Your reviewer’s first encounter with the rather wonderful Libelula shows the benefits of gig-going, rather than sitting around waiting on Jo Wiley or (Gawd help us) Chris Moyles to spoon-feed you the latest pop sensation. Stumbling on them as the main support for the equally splendid Spring Offensive at a lively Jericho last month was a little bit like looking for water in the desert and finding a bottle of Evian complete with ice cubes and a lemon twist.
The main driving force of the band are husband-and-wife duo Hector and Sarah Villaraus (at least I think they are : not for nothing did Sound on Sound allude to them recently as ‘The White Stripes’ of electronica!), and they are joined by Jenni Parkinson and Simon Lowry live. Actually, Parkinson’s residence in Oxford is the only (rather tenuous) permanent link with our town, but hell, we like them and who’s checking? All apart from Sarah are keys and synth players, with Hector playing Linn drums live. The latter, along with Sarah’s hoochie-coochie dancing is quite important for the live show, which would otherwise amount to the rather sterile spectacle of four people pressing buttons on computer consoles. I know this is the future of music, but a bit of warm human movement before the CPUs take over entirely is a comfort.
Anyway, to the record. It consists of four pieces of high-production-value electronic pop with the emphasis on Sarah’s Galaxy-smooth vocals, counterpointed by Hector’s futuristic word-painting, using every influence in the book. Opener ‘Golden Glow’ has one of those ultra-cool minimal Kraftwerk drum patterns, around which a squishy bass pad snakes sensuously.
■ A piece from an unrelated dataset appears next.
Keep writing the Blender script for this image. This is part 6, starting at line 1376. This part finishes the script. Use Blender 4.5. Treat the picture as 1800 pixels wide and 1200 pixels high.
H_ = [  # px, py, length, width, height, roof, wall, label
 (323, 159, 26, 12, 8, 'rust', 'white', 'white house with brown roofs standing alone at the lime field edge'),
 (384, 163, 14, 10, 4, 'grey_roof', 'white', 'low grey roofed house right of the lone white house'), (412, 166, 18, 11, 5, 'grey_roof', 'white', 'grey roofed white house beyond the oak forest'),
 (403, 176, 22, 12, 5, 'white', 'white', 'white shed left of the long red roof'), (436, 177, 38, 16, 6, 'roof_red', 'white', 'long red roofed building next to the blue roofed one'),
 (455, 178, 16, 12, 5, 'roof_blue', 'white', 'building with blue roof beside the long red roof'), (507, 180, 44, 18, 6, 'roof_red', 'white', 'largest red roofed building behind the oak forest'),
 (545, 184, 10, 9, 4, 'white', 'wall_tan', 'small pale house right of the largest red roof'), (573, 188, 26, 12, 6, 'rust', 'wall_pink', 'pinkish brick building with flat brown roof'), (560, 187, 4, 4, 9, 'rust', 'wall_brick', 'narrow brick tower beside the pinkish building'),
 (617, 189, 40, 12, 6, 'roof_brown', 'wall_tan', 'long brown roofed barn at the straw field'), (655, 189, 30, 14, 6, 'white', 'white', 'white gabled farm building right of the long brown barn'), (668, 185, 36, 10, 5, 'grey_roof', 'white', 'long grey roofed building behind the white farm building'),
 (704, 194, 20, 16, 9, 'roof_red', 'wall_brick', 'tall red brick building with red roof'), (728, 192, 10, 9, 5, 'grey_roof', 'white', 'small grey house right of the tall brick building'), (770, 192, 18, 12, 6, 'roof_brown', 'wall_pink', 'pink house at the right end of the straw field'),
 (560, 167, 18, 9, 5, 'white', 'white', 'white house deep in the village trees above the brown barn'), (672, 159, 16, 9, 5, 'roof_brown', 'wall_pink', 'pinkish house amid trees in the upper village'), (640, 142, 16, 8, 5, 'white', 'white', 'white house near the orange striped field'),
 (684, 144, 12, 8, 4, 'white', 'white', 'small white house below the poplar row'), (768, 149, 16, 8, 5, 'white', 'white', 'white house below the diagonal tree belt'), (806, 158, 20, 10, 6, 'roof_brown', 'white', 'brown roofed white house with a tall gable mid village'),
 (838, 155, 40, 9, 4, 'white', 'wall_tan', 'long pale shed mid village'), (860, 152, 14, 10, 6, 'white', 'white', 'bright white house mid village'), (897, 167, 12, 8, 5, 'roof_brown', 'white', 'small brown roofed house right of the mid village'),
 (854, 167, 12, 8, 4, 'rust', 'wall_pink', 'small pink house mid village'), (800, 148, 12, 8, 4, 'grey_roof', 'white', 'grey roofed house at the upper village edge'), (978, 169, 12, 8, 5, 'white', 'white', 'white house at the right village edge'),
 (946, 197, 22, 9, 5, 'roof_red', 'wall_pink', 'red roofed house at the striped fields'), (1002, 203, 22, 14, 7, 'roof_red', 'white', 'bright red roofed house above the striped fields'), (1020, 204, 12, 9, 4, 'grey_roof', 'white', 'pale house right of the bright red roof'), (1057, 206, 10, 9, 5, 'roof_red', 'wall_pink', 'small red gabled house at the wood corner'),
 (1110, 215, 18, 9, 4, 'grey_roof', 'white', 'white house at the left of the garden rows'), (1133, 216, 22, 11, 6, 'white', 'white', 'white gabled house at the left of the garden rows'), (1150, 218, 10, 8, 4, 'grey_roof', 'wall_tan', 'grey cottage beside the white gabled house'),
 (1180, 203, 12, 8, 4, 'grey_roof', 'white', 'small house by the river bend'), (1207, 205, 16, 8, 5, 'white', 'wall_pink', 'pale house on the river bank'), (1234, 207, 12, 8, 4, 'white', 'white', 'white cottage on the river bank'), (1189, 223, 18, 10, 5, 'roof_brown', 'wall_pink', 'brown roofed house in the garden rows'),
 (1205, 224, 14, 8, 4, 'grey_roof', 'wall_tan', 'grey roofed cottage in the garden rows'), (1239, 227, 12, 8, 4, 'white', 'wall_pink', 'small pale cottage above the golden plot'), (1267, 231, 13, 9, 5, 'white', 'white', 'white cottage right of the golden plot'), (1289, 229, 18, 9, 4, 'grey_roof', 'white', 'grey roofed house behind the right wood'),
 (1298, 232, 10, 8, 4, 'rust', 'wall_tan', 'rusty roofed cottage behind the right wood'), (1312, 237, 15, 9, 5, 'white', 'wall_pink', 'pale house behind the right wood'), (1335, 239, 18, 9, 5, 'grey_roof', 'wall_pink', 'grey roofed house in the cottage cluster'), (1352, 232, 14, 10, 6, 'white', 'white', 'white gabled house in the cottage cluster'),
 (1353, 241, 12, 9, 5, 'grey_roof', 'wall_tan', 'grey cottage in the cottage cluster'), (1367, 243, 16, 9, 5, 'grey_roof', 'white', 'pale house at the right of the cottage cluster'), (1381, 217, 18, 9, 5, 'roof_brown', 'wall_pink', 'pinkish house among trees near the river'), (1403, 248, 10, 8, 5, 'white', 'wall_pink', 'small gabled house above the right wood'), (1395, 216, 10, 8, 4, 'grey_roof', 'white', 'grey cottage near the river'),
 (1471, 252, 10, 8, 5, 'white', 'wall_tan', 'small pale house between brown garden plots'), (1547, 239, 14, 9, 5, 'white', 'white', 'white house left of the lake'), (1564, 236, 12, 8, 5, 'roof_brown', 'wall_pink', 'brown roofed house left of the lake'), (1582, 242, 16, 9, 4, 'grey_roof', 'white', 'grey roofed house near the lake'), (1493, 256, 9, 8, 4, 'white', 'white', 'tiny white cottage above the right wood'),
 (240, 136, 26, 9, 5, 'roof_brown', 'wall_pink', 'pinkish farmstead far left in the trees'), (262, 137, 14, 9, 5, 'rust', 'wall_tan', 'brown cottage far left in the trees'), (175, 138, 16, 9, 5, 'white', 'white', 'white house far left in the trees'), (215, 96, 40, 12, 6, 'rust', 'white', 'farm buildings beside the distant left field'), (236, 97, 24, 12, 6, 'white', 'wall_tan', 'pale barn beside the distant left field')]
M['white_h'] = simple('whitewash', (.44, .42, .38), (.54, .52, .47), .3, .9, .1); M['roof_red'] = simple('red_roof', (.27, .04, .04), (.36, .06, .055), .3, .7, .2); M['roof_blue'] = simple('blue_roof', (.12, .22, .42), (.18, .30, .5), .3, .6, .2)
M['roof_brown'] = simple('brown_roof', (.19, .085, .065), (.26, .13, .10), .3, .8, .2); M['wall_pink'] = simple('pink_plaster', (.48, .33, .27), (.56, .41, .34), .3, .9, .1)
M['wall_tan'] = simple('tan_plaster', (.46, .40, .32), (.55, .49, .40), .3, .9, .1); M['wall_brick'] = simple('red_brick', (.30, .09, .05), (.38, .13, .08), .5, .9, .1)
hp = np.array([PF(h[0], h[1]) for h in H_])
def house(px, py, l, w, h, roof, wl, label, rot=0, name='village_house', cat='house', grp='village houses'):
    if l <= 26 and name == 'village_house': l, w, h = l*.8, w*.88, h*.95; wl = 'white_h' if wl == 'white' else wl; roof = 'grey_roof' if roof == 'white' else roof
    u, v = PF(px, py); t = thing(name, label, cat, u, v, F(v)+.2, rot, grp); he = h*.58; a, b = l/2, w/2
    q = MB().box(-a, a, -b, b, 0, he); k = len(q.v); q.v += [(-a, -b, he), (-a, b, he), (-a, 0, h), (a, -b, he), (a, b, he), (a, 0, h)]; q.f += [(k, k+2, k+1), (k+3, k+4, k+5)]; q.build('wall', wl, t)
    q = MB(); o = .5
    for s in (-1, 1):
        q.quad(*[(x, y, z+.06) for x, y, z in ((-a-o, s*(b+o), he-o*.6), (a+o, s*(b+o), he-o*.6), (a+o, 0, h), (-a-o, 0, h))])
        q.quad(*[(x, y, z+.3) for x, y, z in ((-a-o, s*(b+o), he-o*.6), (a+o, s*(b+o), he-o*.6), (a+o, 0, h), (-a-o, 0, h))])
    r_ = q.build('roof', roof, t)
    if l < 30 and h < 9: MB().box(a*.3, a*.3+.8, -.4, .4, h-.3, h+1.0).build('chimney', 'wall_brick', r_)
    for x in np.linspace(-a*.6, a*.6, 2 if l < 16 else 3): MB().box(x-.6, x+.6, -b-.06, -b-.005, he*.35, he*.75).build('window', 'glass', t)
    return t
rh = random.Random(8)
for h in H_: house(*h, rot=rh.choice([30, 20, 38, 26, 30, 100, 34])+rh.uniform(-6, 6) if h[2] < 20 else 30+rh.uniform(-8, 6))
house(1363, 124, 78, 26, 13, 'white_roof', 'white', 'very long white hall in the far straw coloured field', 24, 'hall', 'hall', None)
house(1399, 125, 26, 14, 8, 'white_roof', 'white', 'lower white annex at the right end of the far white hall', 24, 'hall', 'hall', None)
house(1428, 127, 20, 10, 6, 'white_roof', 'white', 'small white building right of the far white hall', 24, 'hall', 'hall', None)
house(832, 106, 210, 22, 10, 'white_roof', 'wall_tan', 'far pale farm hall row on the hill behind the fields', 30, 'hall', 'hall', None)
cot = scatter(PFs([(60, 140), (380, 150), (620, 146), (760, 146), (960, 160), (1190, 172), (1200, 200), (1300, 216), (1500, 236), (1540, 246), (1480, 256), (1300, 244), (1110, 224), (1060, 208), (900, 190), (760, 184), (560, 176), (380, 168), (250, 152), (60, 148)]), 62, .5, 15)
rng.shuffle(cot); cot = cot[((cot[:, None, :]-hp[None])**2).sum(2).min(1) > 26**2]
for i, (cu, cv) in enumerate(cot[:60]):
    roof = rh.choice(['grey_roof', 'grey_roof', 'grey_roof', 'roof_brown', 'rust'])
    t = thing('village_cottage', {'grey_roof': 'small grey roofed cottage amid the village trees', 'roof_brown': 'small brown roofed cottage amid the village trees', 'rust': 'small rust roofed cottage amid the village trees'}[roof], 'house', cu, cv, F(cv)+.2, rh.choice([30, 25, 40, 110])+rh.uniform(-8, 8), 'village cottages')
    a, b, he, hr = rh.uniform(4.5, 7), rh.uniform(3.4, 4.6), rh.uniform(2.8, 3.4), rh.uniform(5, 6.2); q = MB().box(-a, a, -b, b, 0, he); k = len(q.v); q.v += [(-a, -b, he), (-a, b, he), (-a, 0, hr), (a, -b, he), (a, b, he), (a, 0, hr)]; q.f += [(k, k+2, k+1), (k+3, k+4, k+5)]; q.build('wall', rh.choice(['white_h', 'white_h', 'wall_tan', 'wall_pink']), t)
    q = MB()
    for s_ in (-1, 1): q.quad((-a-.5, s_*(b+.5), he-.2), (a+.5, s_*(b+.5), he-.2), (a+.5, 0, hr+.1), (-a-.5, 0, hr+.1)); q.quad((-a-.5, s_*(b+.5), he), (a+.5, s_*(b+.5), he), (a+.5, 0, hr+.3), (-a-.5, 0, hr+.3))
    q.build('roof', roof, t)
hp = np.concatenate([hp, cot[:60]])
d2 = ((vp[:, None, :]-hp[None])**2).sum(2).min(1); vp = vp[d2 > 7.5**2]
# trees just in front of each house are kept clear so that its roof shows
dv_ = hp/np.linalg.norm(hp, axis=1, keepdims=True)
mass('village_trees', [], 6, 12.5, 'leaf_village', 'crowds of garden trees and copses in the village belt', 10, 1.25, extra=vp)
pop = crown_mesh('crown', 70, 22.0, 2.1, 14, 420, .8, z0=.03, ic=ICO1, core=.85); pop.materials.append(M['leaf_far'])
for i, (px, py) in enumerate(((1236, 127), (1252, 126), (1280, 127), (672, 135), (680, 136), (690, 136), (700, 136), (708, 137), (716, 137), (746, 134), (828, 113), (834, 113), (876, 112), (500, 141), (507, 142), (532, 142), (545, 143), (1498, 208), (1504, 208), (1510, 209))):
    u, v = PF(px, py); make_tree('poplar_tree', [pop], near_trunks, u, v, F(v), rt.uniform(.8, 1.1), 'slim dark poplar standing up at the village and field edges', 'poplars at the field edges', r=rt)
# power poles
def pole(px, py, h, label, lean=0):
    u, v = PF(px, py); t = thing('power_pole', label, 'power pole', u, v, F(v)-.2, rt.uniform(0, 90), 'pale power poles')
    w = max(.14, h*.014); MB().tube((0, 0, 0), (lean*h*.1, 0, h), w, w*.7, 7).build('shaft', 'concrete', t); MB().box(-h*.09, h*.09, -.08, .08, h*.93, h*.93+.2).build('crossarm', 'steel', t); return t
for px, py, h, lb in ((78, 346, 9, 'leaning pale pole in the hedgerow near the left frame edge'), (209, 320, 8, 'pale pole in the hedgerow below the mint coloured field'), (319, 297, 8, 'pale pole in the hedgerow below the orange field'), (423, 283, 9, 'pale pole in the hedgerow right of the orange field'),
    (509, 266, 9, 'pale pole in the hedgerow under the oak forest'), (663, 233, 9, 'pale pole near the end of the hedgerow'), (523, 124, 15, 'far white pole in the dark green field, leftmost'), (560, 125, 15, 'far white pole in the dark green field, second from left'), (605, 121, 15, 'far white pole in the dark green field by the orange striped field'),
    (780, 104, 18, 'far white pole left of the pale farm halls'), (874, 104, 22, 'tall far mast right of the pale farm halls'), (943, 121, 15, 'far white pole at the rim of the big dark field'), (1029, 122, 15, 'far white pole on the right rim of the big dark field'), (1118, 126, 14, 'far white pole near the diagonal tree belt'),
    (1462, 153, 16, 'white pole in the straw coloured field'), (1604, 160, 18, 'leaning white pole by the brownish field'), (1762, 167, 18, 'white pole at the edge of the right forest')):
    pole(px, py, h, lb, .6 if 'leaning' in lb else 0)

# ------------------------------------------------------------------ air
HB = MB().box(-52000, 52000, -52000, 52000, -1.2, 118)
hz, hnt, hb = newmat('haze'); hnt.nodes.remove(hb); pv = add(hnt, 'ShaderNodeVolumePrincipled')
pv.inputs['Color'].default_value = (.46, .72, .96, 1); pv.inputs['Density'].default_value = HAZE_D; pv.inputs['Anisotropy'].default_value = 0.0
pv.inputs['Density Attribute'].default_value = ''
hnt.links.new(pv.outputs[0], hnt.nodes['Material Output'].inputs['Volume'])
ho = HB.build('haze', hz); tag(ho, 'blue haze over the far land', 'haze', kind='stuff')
The lyrics, an undifferentiated hymn to Eros, are barely noticeable on paper, but Sarah’s thrilling performance, mixing the knowing impishness of Kylie (in the hands of a sympathetic producer, rather than Pete Waterman) and the sensual reach of Kate Bush, invests them with great sexual charge. Pure electro-pop Viagara, as Charles Spencer nearly said.
‘Wonderful’ isn’t quite to my taste, as it borrows too heavily from ũber-bland dub-stars Everything But the Girl, but it is produced to perfection, and would work fine on the dance floor. A high point follows with the (literally) breath-takingly lovely ‘Water’, which is ostensibly about deep-sea diving- you can almost hear the bubbles escaping from the explorer’s breathing apparatus- but may alternatively be the world’s most peaceful death-in-music.
The record ends with ‘Mountain’, an enigmatic tune which uses a trick often pulled off by Mouse on Mars: the track starts as a welter of weird squeaks and non-musical noises which slowly builds, coalescing into something rich, confident and majestic. Hector on this track is definitely the man with the plan.
So, here is yet another superb example of female-fronted electronica being heard around the city at the moment. Libelula may be significantly more commercially-minded than Misfit Mod or Dear City, but songs like ‘Water’ show that there is a warm heart beneath the intimidatingly professional veneer.